WASHINGTON ON THE CALENDAR

A US official confirmed to Kyiv Post that Trump will meet Zelensky on the sidelines of next week’s NATO summit in Ankara, with Trump arriving July 7 and the two leaders expected to sit down the following morning to discuss “how we can end the war.” “The battlefield has clearly frozen over the last couple of months and neither side is making a lot of progress,” the official said. “The president feels a real sense of urgency to try to bring this to a stop.” The meeting follows Trump’s July 4 calls with both Zelensky and Putin; billions of dollars in defense-related agreements are also expected to be announced at the summit. In his evening address, Zelensky warned that Ukrainian intelligence again indicates Russia is preparing a new mass strike, calling the timing “typical of Putin: right after America’s Independence Day and before the NATO Summit in Ankara,” and renewed his appeal for allies to move Patriot missiles out of storage and into Ukrainian air defense units without further delay. “Any delay with missiles for our air defense means the loss of lives,” he said.

Kyiv’s own numbers from the July 2 catastrophe were finalized this week as rescue crews closed out their search: the confirmed toll from that attack stands at 31 dead and 102 injured, after crews spent two additional days clearing 42 cubic meters of debris and 53 tons of concrete from the wreckage of a single Darnytskyi apartment building.

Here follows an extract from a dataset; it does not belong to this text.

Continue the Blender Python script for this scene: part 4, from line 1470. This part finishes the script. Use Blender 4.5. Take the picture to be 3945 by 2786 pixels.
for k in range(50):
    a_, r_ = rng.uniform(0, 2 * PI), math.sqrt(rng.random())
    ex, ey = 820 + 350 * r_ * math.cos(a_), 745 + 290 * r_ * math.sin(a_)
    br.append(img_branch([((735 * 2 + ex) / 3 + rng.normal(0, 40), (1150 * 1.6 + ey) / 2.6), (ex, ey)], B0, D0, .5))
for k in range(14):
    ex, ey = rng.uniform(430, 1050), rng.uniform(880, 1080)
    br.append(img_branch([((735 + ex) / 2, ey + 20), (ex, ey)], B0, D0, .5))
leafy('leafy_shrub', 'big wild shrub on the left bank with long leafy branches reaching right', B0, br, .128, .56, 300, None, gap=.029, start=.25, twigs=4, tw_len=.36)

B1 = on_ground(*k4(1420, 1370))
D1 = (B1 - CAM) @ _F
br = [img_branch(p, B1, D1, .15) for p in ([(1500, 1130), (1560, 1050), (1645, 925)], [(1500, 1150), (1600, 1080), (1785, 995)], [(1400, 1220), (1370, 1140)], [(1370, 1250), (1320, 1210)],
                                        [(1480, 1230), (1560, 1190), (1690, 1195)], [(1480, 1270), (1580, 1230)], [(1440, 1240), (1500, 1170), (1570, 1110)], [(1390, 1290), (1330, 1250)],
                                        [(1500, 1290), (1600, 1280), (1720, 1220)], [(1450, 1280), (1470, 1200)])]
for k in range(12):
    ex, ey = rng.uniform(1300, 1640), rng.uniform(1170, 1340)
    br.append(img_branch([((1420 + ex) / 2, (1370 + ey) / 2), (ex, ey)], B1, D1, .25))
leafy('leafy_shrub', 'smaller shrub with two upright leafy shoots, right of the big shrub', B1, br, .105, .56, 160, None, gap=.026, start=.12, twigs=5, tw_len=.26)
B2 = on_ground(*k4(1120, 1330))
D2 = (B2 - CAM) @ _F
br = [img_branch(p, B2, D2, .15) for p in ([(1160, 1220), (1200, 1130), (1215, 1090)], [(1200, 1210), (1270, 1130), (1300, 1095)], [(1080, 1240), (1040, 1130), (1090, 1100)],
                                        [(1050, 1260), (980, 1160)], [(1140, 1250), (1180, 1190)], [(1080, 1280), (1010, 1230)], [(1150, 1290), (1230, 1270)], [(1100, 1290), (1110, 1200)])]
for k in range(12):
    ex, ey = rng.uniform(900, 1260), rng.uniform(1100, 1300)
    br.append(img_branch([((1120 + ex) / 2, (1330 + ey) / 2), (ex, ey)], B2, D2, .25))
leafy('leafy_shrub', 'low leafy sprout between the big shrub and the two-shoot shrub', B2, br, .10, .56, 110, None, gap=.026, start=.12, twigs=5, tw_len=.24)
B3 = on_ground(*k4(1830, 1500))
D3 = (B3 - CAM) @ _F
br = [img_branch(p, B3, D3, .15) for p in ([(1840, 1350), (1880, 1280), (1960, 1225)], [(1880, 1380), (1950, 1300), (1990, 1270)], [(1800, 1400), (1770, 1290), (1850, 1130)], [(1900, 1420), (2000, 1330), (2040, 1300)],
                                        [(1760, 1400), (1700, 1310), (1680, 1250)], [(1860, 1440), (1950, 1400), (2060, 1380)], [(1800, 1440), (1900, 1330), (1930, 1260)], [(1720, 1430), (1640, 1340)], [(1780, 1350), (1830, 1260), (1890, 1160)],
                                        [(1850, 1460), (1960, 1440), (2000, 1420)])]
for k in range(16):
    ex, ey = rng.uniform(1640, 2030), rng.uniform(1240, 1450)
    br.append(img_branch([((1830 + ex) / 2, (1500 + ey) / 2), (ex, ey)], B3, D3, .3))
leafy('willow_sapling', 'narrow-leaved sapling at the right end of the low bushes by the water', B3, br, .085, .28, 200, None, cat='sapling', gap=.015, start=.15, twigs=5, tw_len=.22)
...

By the end of July 5, Russia had made an offer it never intended to have accepted, and Ukraine had spent the same day taking back a village, a road junction, and a foothold in a sector Moscow has spent months trying to break through. Neither fact will feature in whatever Putin tells his generals next.

A PRAYER FOR UKRAINE

1. For the Two Men Killed in Bohodukhiv

Lord, two men in Bohodukhiv did not survive a Sunday morning drone strike that also left a young woman in acute shock and a town’s supermarket and furniture store in ruins. We ask for peace for whoever loved them, and rest for a town that has now learned what an ordinary Sunday can turn into.

2. For Every Region Where an Air Raid Siren Barely Stopped Today

God of the weary, in Sumy Oblast today, only three minutes passed without an air raid alert. We pray for everyone who spent this day moving between shelters and homes, unable to fully rest anywhere, and for the two teenage girls hurt there and the countless others across Kharkiv, Zaporizhzhia, Donetsk, Kherson, and beyond who did not get through the day unscathed.

3. For the Dead Still Waiting to Come Home

Father, Russia offered Ukraine six hours to retrieve the bodies of soldiers killed in Kostyantynivka — an offer built on a lie about who controls the city, made in a way Ukraine could not safely accept. We pray for the families of those soldiers, still waiting for their sons to come home for burial, held hostage by a ceasefire that was never really about them.

4. For the Village Ukraine Took Back Today

Lord, while the world watched a lie about Kostyantynivka, Ukrainian soldiers quietly cleared Prymorske and gained ground near Plavni in Zaporizhzhia. We pray for their safety in the hours after any gain, when the fighting to hold new ground can be as dangerous as the fighting to take it, and we give thanks for every meter reclaimed.

5. For the Diplomacy Still to Come in Ankara

God of nations, next week brings Ukraine’s president and America’s president to the same room in Ankara to talk about ending this war. We do not know what that conversation will produce. We ask only for wisdom for everyone at that table, urgency matched to the moment, and, in Your mercy, an outcome that finally protects the people who have carried this war the longest.